= Exercise aim =
Check each line below for the word "scene" and give the number of lines that have it, nothing more.

= Supplied material =
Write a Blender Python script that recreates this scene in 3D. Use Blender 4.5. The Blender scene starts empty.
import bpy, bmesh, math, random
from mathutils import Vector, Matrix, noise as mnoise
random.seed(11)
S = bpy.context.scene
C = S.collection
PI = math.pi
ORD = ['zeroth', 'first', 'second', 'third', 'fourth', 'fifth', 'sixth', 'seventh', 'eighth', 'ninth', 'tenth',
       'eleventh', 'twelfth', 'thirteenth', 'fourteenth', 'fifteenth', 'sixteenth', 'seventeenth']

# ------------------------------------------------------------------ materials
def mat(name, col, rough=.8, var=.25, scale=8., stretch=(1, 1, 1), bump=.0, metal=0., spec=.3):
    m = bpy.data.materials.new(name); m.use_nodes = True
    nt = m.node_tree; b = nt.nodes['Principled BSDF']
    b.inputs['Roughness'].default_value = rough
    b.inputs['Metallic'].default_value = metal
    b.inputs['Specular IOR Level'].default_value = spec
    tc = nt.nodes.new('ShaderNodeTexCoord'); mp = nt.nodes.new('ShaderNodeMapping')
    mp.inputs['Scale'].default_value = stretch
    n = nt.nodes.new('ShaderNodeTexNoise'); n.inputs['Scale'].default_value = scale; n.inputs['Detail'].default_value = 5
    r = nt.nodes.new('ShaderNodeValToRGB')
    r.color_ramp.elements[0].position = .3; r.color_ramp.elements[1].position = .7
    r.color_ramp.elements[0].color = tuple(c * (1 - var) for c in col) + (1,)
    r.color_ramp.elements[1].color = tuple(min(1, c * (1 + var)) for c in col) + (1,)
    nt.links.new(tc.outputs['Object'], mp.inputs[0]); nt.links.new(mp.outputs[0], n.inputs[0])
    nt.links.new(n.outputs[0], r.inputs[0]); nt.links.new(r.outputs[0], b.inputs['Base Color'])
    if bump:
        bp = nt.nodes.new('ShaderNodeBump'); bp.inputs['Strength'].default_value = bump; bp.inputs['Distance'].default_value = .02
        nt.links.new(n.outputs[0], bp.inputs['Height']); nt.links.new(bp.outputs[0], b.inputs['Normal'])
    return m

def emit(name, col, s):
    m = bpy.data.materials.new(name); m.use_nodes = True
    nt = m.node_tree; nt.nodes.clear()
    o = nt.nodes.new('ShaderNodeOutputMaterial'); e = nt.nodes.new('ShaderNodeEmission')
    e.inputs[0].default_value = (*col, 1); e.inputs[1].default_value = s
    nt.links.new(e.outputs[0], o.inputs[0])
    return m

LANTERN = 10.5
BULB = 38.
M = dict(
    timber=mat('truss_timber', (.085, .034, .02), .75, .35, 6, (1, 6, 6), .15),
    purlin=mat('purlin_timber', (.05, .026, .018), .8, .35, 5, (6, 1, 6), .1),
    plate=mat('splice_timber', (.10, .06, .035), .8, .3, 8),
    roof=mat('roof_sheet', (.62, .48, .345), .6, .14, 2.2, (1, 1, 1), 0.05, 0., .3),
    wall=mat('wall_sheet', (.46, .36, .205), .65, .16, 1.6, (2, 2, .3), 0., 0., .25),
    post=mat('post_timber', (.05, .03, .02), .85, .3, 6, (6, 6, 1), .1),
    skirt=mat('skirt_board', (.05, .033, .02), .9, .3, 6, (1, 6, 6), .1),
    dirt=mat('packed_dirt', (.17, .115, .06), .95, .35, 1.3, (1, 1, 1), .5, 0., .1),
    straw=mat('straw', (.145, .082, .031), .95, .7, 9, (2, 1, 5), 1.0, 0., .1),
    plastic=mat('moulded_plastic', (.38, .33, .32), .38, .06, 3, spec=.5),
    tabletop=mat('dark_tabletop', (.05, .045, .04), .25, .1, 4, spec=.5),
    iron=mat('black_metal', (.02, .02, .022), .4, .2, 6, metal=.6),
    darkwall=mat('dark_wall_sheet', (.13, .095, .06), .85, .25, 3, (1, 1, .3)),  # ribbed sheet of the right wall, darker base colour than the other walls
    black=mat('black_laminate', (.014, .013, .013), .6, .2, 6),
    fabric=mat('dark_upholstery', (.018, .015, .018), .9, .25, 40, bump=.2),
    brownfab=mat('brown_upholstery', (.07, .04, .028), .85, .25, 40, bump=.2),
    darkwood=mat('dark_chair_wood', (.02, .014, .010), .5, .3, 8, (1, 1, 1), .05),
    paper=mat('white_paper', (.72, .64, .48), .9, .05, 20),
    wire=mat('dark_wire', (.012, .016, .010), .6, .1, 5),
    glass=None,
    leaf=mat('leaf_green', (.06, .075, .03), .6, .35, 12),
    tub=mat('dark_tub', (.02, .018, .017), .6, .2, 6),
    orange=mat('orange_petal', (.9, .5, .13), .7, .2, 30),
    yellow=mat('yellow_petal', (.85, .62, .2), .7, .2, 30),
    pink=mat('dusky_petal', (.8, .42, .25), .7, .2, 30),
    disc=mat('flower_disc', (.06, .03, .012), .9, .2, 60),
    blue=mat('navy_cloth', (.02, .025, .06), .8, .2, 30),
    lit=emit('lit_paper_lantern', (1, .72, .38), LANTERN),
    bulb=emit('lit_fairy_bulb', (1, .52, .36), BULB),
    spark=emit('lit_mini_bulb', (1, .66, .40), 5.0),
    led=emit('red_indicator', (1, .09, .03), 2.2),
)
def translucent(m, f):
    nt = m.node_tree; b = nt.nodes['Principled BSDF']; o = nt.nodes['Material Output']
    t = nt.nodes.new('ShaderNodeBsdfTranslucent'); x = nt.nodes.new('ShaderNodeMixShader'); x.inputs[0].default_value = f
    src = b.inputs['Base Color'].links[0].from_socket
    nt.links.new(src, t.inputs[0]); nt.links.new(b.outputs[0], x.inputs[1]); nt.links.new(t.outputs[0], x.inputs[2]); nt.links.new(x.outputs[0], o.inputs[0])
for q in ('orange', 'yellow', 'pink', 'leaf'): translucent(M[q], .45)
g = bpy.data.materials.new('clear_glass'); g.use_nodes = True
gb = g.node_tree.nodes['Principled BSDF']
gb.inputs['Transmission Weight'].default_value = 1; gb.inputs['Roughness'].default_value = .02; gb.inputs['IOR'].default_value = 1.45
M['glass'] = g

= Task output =
2